>> Begin Entries provided

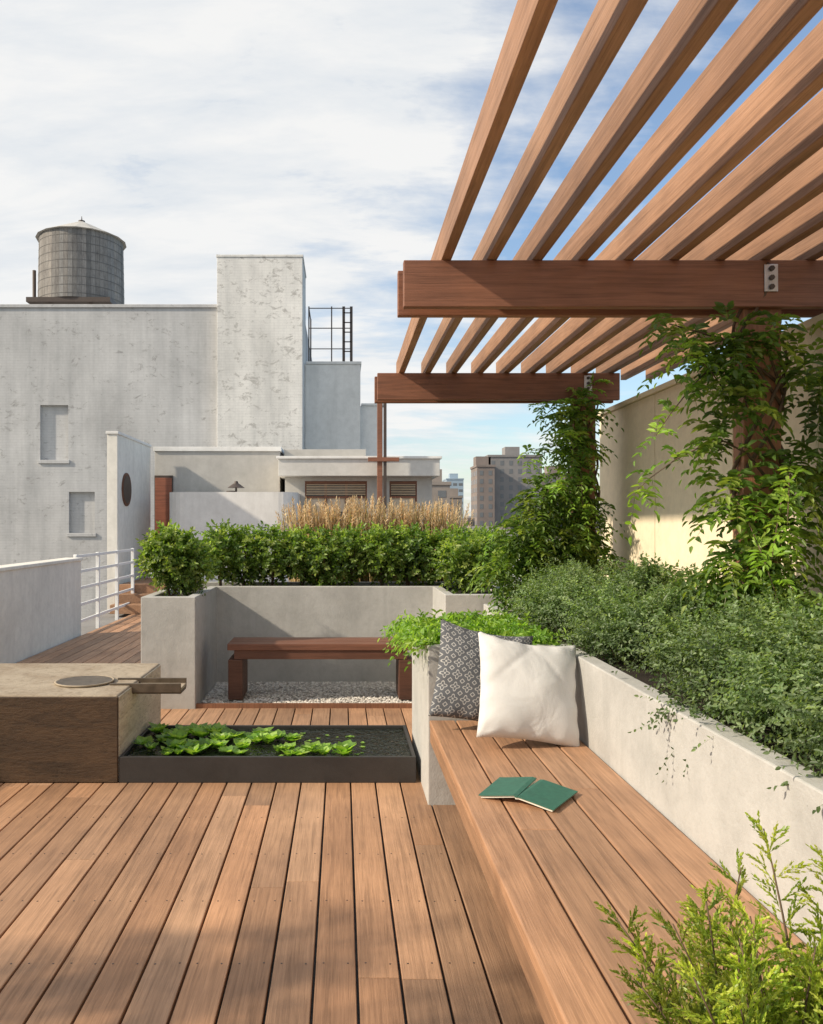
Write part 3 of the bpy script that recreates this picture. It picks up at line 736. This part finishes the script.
# ================================================================= LIGHT
el=math.radians(32); hx,hy=-.955,-.297
s=Vector((math.cos(el)*hx,math.cos(el)*hy,math.sin(el)))
sl=bpy.data.lights.new('sun','SUN'); sl.energy=5.0; sl.angle=math.radians(1.8); sl.color=(1,.87,.69)
so=bpy.data.objects.new('sun',sl); scene.collection.objects.link(so); so.rotation_euler=s.to_track_quat('Z','Y').to_euler(); so.location=s*30
W=bpy.data.worlds.new('World'); scene.world=W; W.use_nodes=True; nt=W.node_tree; bg=nt.nodes['Background']
sky=N(nt,'ShaderNodeTexSky',sky_type='NISHITA'); sky.sun_disc=False; sky.sun_elevation=el; sky.sun_rotation=math.atan2(hx,hy); sky.air_density=1.2; sky.dust_density=1.0
tc=N(nt,'ShaderNodeTexCoord'); sx=N(nt,'ShaderNodeSeparateXYZ'); nt.links.new(tc.outputs['Generated'],sx.inputs[0])
zz=math_(nt,'ADD',math_(nt,'MAXIMUM',sx.outputs[2],0.0),.22)
cbn=N(nt,'ShaderNodeCombineXYZ'); nt.links.new(math_(nt,'DIVIDE',sx.outputs[0],zz),cbn.inputs[0]); nt.links.new(math_(nt,'DIVIDE',sx.outputs[1],zz),cbn.inputs[1])
c1=noise(nt,cbn.outputs[0],1.1,9,.58,.35); 
mp=N(nt,'ShaderNodeMapping'); mp.inputs['Scale'].default_value=(1.0,2.6,1); mp.inputs['Rotation'].default_value=(0,0,.5); nt.links.new(cbn.outputs[0],mp.inputs[0])
c2=noise(nt,mp.outputs[0],2.6,8,.6,.2)
cf=math_(nt,'ADD',math_(nt,'MULTIPLY',c1,.7),math_(nt,'MULTIPLY',c2,.3))
cf=math_(nt,'SUBTRACT',cf,math_(nt,'MULTIPLY',sx.outputs[0],.30))
fac=ramp(nt,cf,[(.36,(.05,.05,.05)),(.51,(.96,.96,.96))])
shade=ramp(nt,c2,[(.3,(7.5,7.95,8.4)),(.6,(9.4,9.35,9.2))])
clear=mix(nt,'MULTIPLY',1.0,sky.outputs[0],(1.6,1.72,1.85))
col=mix(nt,'MIX',fac,clear,shade)
nt.links.new(col,bg.inputs[0]); bg.inputs[1].default_value=.10

cam=bpy.data.cameras.new('camera'); co=bpy.data.objects.new('camera',cam); scene.collection.objects.link(co)
co.location=(0,0,1.48); co.rotation_euler=(math.pi/2,0,0); cam.lens=28.125; cam.sensor_width=36; cam.shift_x=.0679; cam.shift_y=.0127; cam.clip_end=8000; cam.clip_start=.05
scene.camera=co
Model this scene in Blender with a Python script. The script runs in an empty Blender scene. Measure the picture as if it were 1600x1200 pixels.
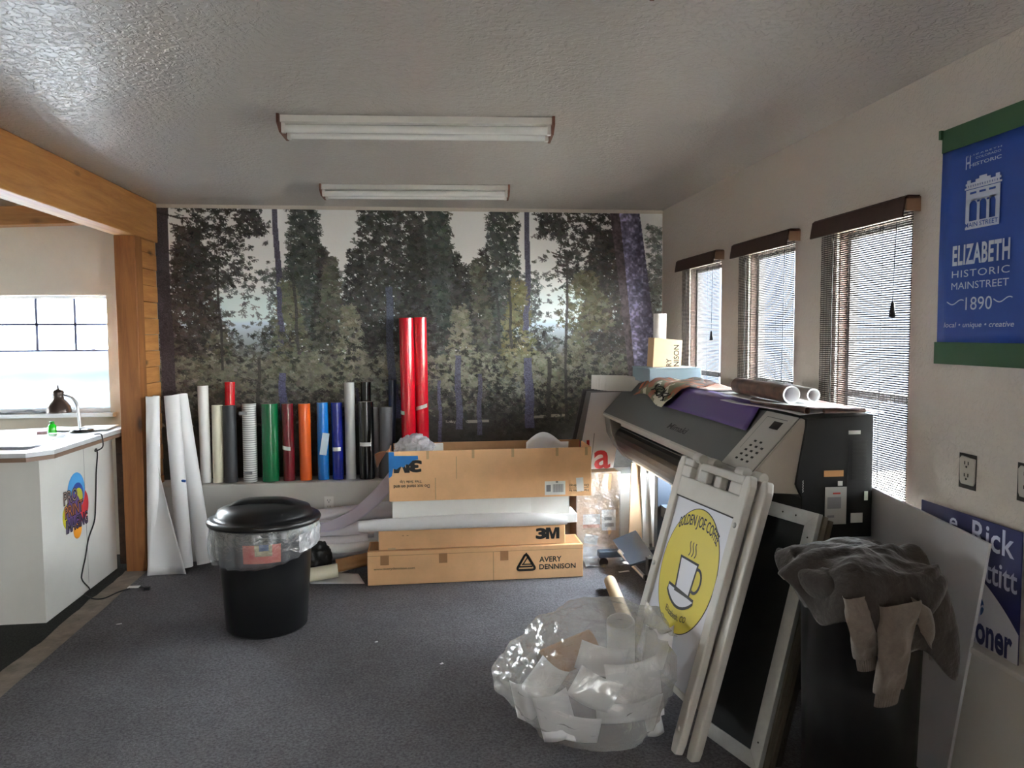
import bpy, math, random
import numpy as np
from mathutils import Vector, Matrix, noise

random.seed(7)
SC = bpy.context.scene
COL = SC.collection
V = Vector

# ------------------------------------------------------------------ camera (solved from the room's own lines)
F_PX = 1200.0
YAW, PITCH, ROLL = math.radians(6.72), math.radians(-3.75), math.radians(-0.363)
CAM = V((0, 0, 1.66))
FW = V((math.sin(YAW)*math.cos(PITCH), math.cos(YAW)*math.cos(PITCH), math.sin(PITCH)))
_r = V((math.cos(YAW), -math.sin(YAW), 0)); _u = _r.cross(FW)
RT = _r*math.cos(ROLL) + _u*math.sin(ROLL)
UP = -_r*math.sin(ROLL) + _u*math.cos(ROLL)
cam = bpy.data.cameras.new('camera'); cam.sensor_width = 36.0; cam.lens = F_PX/1600*36.0
cam.clip_start = 0.05; cam.clip_end = 200
co = bpy.data.objects.new('camera', cam); COL.objects.link(co)
M4 = Matrix((RT, UP, -FW)).transposed().to_4x4(); M4.translation = CAM
co.matrix_world = M4
SC.camera = co

def ray(px, py): return FW + RT*((px-800)/F_PX) - UP*((py-600)/F_PX)
def aY(px, py, y): d = ray(px, py); return CAM + d*(y/d.y)
def aX(px, py, x): d = ray(px, py); return CAM + d*(x/d.x)
def aZ(px, py, z): d = ray(px, py); return CAM + d*((z-CAM.z)/d.z)

# ------------------------------------------------------------------ materials
def s2l(c):
    c = c/255.0
    return c/12.92 if c <= 0.04045 else ((c+0.055)/1.055)**2.4
def rgb(r, g, b): return (s2l(r), s2l(g), s2l(b), 1)
MATS = {}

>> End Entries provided

__Goal__. Pictures appear in the records above. Output everything except them, exactly.

__Output for this task__.
Write part 3 of the bpy script that recreates this picture. It picks up at line 736. This part finishes the script.
# ================================================================= LIGHT
el=math.radians(32); hx,hy=-.955,-.297
s=Vector((math.cos(el)*hx,math.cos(el)*hy,math.sin(el)))
sl=bpy.data.lights.new('sun','SUN'); sl.energy=5.0; sl.angle=math.radians(1.8); sl.color=(1,.87,.69)
so=bpy.data.objects.new('sun',sl); scene.collection.objects.link(so); so.rotation_euler=s.to_track_quat('Z','Y').to_euler(); so.location=s*30
W=bpy.data.worlds.new('World'); scene.world=W; W.use_nodes=True; nt=W.node_tree; bg=nt.nodes['Background']
sky=N(nt,'ShaderNodeTexSky',sky_type='NISHITA'); sky.sun_disc=False; sky.sun_elevation=el; sky.sun_rotation=math.atan2(hx,hy); sky.air_density=1.2; sky.dust_density=1.0
tc=N(nt,'ShaderNodeTexCoord'); sx=N(nt,'ShaderNodeSeparateXYZ'); nt.links.new(tc.outputs['Generated'],sx.inputs[0])
zz=math_(nt,'ADD',math_(nt,'MAXIMUM',sx.outputs[2],0.0),.22)
cbn=N(nt,'ShaderNodeCombineXYZ'); nt.links.new(math_(nt,'DIVIDE',sx.outputs[0],zz),cbn.inputs[0]); nt.links.new(math_(nt,'DIVIDE',sx.outputs[1],zz),cbn.inputs[1])
c1=noise(nt,cbn.outputs[0],1.1,9,.58,.35); 
mp=N(nt,'ShaderNodeMapping'); mp.inputs['Scale'].default_value=(1.0,2.6,1); mp.inputs['Rotation'].default_value=(0,0,.5); nt.links.new(cbn.outputs[0],mp.inputs[0])
c2=noise(nt,mp.outputs[0],2.6,8,.6,.2)
cf=math_(nt,'ADD',math_(nt,'MULTIPLY',c1,.7),math_(nt,'MULTIPLY',c2,.3))
cf=math_(nt,'SUBTRACT',cf,math_(nt,'MULTIPLY',sx.outputs[0],.30))
fac=ramp(nt,cf,[(.36,(.05,.05,.05)),(.51,(.96,.96,.96))])
shade=ramp(nt,c2,[(.3,(7.5,7.95,8.4)),(.6,(9.4,9.35,9.2))])
clear=mix(nt,'MULTIPLY',1.0,sky.outputs[0],(1.6,1.72,1.85))
col=mix(nt,'MIX',fac,clear,shade)
nt.links.new(col,bg.inputs[0]); bg.inputs[1].default_value=.10

cam=bpy.data.cameras.new('camera'); co=bpy.data.objects.new('camera',cam); scene.collection.objects.link(co)
co.location=(0,0,1.48); co.rotation_euler=(math.pi/2,0,0); cam.lens=28.125; cam.sensor_width=36; cam.shift_x=.0679; cam.shift_y=.0127; cam.clip_end=8000; cam.clip_start=.05
scene.camera=co
Model this scene in Blender with a Python script. The script runs in an empty Blender scene. Measure the picture as if it were 1600x1200 pixels.
import bpy, math, random
import numpy as np
from mathutils import Vector, Matrix, noise

random.seed(7)
SC = bpy.context.scene
COL = SC.collection
V = Vector

# ------------------------------------------------------------------ camera (solved from the room's own lines)
F_PX = 1200.0
YAW, PITCH, ROLL = math.radians(6.72), math.radians(-3.75), math.radians(-0.363)
CAM = V((0, 0, 1.66))
FW = V((math.sin(YAW)*math.cos(PITCH), math.cos(YAW)*math.cos(PITCH), math.sin(PITCH)))
_r = V((math.cos(YAW), -math.sin(YAW), 0)); _u = _r.cross(FW)
RT = _r*math.cos(ROLL) + _u*math.sin(ROLL)
UP = -_r*math.sin(ROLL) + _u*math.cos(ROLL)
cam = bpy.data.cameras.new('camera'); cam.sensor_width = 36.0; cam.lens = F_PX/1600*36.0
cam.clip_start = 0.05; cam.clip_end = 200
co = bpy.data.objects.new('camera', cam); COL.objects.link(co)
M4 = Matrix((RT, UP, -FW)).transposed().to_4x4(); M4.translation = CAM
co.matrix_world = M4
SC.camera = co

def ray(px, py): return FW + RT*((px-800)/F_PX) - UP*((py-600)/F_PX)
def aY(px, py, y): d = ray(px, py); return CAM + d*(y/d.y)
def aX(px, py, x): d = ray(px, py); return CAM + d*(x/d.x)
def aZ(px, py, z): d = ray(px, py); return CAM + d*((z-CAM.z)/d.z)

# ------------------------------------------------------------------ materials
def s2l(c):
    c = c/255.0
    return c/12.92 if c <= 0.04045 else ((c+0.055)/1.055)**2.4
def rgb(r, g, b): return (s2l(r), s2l(g), s2l(b), 1)
MATS = {}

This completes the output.